O Projeto para criação do curso foi desenvolvido em consonância com a política inclusiva proposta pelo então Ministério da Educação e Cultura (MEC) e pelo Plano Nacional dos Direitos da Pessoa com Deficiência, “Viver sem Limite” (Decreto nº 7.612, de 17 de novembro de 2011).  

“Segundo o Plano Nacional, uma das metas a ser alcançada era a implementação de 27 cursos de Letras-Libras (Licenciatura) e, diante deste contexto, visando a oferta de cursos, a Faculdade de Letras da Ufal apresentou ao Consuni a proposta de implementação, cuja aprovação deu-se em 7 de outubro de 2013”, frisou o professor Radjalma Teixeira, que assumiu a coordenação do curso em março deste ano.

Sobre a formação da primeira turma, apta ao mercado de trabalho, Radjalma enfatiza que a Ufal está conectada com a inclusão social. “A proposta do MEC em oferecer uma Educação Bilingue para surdos, visa, dentre outras razões, a garantia do acesso aos conteúdos escolares na primeira língua naturalmente adquirida. Para que isso fosse possível, certas medidas foram e continuam sendo tomadas. A meta do Decreto 5.626 estabelece um período de dez anos, a partir da data de publicação, para o cumprimento dos pontos por ele pautados, mobilizando as instâncias governamentais na direção da implementação dos ajustes devidos”, destaca.

O coordenador acrescenta que, uma das prerrogativas de caráter efetivo e obrigatório é a inclusão da disciplina curricular obrigatória nos cursos de formação de professores para o exercício do magistério, em nível médio e superior, e nos cursos de Fonoaudiologia de instituições de ensino, públicas e privadas. “O referido decreto acrescenta ainda, que ela deve ser disposta como disciplina optativa para os demais cursos de Educação Superior e de Educação Profissional, expandindo a demanda que ainda carece de profissionais qualificados para atendê-la”, diz.
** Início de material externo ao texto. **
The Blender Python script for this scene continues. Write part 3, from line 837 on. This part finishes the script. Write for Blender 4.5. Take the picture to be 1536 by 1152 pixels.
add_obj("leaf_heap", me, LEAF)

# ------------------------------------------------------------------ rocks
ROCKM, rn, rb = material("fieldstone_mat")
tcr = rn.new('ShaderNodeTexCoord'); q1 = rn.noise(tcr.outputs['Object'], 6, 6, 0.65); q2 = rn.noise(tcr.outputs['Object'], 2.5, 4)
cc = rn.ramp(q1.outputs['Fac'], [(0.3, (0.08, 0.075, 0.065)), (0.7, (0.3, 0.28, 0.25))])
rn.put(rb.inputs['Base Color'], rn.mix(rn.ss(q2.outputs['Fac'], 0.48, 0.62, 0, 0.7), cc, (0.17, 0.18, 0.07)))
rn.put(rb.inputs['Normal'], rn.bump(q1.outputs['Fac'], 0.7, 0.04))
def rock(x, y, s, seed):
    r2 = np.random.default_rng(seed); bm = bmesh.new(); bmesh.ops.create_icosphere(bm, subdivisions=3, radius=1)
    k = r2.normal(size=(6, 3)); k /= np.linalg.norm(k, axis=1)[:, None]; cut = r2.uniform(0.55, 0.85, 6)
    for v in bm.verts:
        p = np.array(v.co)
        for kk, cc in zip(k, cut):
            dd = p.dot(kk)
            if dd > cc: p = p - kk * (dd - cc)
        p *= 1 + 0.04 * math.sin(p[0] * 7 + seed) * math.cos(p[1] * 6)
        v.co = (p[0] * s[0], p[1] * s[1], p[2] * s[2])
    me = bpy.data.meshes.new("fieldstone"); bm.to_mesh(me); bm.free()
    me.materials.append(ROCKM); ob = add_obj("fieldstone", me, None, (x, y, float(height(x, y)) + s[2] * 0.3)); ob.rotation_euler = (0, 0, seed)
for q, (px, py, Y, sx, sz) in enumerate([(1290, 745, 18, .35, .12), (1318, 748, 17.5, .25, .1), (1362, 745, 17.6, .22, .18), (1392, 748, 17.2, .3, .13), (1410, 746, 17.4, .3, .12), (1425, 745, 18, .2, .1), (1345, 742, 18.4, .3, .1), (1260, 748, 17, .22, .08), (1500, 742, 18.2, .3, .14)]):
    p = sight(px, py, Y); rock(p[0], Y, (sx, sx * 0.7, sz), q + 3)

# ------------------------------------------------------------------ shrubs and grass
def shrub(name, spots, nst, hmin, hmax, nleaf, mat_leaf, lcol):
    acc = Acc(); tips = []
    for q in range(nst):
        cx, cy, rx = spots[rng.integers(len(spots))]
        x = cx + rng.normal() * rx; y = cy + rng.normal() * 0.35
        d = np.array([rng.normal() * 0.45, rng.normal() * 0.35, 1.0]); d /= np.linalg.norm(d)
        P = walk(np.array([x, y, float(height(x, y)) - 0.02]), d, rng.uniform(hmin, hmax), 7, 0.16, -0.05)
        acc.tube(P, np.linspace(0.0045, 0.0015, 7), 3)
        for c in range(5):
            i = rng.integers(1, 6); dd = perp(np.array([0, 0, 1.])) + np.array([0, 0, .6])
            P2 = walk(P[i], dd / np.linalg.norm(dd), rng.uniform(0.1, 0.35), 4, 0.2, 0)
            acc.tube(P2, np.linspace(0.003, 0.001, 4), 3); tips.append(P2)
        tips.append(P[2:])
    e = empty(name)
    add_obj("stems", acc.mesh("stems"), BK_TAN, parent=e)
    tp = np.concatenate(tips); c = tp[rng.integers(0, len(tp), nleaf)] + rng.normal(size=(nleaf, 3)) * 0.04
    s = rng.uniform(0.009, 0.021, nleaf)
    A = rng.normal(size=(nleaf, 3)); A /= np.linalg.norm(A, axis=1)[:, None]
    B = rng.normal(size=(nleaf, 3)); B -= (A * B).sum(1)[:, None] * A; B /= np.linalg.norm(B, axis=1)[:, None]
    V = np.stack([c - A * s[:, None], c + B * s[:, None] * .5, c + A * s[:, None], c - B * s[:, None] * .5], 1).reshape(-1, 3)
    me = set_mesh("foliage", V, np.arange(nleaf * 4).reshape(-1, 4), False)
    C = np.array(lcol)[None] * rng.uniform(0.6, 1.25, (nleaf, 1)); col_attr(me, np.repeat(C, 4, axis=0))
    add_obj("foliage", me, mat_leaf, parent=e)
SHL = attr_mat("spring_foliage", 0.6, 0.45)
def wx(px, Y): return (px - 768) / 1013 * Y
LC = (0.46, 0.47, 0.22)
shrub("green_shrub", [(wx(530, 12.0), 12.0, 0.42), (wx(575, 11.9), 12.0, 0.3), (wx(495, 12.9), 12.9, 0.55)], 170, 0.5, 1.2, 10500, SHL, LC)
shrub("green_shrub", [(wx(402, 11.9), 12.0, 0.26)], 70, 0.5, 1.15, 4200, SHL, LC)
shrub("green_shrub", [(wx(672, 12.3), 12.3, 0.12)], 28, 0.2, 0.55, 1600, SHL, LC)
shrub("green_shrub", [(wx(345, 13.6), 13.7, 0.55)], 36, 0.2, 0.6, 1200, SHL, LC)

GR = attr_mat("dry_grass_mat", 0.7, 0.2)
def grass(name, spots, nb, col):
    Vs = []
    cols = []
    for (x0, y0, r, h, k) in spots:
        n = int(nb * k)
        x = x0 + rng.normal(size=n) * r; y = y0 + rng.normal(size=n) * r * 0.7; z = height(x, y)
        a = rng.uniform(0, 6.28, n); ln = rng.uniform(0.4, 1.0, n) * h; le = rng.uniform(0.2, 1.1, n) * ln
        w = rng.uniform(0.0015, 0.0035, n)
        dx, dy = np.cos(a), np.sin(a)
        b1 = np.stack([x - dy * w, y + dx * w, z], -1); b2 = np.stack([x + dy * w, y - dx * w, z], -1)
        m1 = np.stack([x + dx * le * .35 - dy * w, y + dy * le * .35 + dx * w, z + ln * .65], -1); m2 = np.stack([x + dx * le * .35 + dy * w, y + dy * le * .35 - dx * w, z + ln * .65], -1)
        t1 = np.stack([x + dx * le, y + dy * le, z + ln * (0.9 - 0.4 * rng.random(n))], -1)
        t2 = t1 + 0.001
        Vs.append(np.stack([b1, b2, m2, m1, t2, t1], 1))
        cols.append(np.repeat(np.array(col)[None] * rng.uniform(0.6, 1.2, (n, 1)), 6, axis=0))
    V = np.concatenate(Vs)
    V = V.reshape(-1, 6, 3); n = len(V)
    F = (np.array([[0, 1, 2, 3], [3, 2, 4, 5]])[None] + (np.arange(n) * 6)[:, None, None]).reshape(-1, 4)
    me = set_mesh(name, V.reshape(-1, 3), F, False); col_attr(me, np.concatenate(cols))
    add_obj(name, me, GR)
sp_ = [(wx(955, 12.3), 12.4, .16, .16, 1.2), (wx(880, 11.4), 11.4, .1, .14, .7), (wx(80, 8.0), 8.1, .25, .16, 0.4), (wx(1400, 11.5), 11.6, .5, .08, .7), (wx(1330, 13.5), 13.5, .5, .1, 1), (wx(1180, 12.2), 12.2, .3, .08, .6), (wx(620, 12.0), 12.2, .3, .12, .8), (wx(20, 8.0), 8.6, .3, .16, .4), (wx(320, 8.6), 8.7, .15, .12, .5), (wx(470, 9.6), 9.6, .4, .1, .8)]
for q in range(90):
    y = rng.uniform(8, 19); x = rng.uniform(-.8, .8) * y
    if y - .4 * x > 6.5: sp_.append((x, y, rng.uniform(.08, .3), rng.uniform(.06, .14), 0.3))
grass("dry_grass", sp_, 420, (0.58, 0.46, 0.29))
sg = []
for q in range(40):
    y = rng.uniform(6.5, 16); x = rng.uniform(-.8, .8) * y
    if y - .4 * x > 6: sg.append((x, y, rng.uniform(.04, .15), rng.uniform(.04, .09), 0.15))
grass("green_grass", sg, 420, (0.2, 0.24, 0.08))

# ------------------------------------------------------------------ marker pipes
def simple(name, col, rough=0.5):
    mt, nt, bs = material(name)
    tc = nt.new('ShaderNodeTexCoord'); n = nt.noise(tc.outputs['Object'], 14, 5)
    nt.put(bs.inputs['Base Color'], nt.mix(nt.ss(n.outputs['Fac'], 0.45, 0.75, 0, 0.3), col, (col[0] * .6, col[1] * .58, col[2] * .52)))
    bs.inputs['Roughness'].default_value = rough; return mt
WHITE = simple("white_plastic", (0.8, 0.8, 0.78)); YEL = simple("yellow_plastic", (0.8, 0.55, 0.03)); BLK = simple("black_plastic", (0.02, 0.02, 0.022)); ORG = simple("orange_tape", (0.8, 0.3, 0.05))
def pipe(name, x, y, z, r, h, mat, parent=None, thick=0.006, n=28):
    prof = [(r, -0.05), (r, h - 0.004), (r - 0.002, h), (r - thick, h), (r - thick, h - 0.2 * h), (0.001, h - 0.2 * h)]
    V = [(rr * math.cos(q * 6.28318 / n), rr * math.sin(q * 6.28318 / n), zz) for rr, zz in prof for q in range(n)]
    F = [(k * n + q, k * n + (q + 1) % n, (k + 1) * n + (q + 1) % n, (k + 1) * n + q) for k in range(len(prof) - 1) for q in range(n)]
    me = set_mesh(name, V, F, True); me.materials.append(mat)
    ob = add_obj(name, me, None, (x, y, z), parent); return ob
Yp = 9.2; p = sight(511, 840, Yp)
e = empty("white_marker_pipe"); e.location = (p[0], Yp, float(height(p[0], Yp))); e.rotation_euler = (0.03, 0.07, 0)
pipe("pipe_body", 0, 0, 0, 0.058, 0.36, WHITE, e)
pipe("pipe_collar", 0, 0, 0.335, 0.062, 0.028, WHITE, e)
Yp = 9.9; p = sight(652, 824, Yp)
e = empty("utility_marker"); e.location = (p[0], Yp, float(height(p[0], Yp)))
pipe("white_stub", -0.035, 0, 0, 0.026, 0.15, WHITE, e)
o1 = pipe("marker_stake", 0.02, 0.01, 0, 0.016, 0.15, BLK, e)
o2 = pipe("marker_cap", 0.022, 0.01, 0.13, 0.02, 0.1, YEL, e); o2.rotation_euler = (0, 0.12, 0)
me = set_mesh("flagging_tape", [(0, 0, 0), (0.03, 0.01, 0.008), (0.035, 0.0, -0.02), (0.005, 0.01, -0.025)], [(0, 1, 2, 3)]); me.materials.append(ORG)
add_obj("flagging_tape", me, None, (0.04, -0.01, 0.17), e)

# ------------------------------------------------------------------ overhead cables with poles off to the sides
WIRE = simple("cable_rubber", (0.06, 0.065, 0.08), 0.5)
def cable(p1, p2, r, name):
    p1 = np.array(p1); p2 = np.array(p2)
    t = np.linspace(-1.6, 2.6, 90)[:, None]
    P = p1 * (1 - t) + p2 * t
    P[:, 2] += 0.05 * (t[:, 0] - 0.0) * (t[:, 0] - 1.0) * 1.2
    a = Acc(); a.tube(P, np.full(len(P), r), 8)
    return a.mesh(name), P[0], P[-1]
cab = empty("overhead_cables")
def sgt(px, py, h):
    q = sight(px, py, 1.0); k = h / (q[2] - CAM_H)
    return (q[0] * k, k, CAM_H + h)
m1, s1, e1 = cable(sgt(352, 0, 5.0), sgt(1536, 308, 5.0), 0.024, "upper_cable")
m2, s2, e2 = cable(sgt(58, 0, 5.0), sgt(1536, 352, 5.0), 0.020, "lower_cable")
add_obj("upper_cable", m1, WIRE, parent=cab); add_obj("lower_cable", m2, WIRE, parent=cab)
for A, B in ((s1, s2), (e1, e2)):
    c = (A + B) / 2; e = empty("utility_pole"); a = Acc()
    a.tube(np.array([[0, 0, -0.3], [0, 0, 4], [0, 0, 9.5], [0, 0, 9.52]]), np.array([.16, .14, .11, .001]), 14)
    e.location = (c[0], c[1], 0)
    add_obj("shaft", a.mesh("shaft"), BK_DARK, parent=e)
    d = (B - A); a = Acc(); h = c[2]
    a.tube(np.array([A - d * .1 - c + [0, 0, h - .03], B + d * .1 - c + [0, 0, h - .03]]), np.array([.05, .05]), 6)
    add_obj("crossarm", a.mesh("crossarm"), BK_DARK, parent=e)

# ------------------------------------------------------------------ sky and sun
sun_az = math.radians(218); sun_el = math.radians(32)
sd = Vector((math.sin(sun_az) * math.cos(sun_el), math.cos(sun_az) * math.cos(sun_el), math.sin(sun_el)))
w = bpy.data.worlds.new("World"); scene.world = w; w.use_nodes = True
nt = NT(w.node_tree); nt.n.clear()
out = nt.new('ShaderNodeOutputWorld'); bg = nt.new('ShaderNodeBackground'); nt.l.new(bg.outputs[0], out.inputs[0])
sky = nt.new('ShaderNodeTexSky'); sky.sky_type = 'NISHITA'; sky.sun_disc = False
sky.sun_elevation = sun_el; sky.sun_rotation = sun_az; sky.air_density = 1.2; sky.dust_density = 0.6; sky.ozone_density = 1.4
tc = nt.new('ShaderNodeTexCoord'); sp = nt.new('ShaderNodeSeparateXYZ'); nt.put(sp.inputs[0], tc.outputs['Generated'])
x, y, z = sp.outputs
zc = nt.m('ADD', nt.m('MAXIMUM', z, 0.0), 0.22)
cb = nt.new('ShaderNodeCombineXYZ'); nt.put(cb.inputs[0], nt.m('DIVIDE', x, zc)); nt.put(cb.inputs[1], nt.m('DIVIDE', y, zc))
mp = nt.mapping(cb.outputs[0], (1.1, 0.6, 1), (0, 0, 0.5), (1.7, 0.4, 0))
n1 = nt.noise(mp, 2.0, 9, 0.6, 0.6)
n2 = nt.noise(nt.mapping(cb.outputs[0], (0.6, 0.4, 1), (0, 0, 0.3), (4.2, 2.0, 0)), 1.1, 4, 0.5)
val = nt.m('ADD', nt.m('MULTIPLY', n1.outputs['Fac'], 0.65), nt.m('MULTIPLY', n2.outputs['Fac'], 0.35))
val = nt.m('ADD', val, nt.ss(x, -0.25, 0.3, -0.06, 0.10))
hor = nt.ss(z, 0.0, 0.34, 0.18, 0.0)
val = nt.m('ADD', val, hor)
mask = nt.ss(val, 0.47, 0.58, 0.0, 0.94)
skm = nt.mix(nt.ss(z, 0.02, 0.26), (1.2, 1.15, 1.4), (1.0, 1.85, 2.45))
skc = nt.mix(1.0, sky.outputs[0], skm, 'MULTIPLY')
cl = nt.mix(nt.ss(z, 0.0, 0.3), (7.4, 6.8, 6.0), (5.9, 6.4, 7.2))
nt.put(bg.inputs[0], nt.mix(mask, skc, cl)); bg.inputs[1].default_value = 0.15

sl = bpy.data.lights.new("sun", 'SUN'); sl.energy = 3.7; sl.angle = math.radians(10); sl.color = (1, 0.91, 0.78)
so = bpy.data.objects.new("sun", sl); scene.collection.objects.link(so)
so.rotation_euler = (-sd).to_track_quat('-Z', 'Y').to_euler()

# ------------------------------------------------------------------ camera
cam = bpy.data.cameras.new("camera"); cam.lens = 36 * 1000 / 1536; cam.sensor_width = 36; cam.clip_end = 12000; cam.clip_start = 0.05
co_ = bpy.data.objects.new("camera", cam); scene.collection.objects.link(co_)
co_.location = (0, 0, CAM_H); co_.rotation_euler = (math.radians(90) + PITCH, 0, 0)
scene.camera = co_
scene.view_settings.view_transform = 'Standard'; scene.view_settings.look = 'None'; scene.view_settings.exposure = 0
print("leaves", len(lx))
Segundo Radjalma, atualmente, na rede pública, alguns governos têm adicionado a Libras no conteúdo escolar da educação básica. “Na rede privada, em Alagoas, já é possível encontrar algumas escolas que optam pelo ensino da Libras no seu currículo escolar. A adição deste conteúdo já é autorizada e qualquer escola pode implementá-lo, com a condição de que haja profissional que atenda às demandas existentes. Sendo assim, a Universidade Federal de Alagoas tem exercido um importante papel social, no que diz respeito à capacitação de profissionais para atender tais demandas”, reforçou.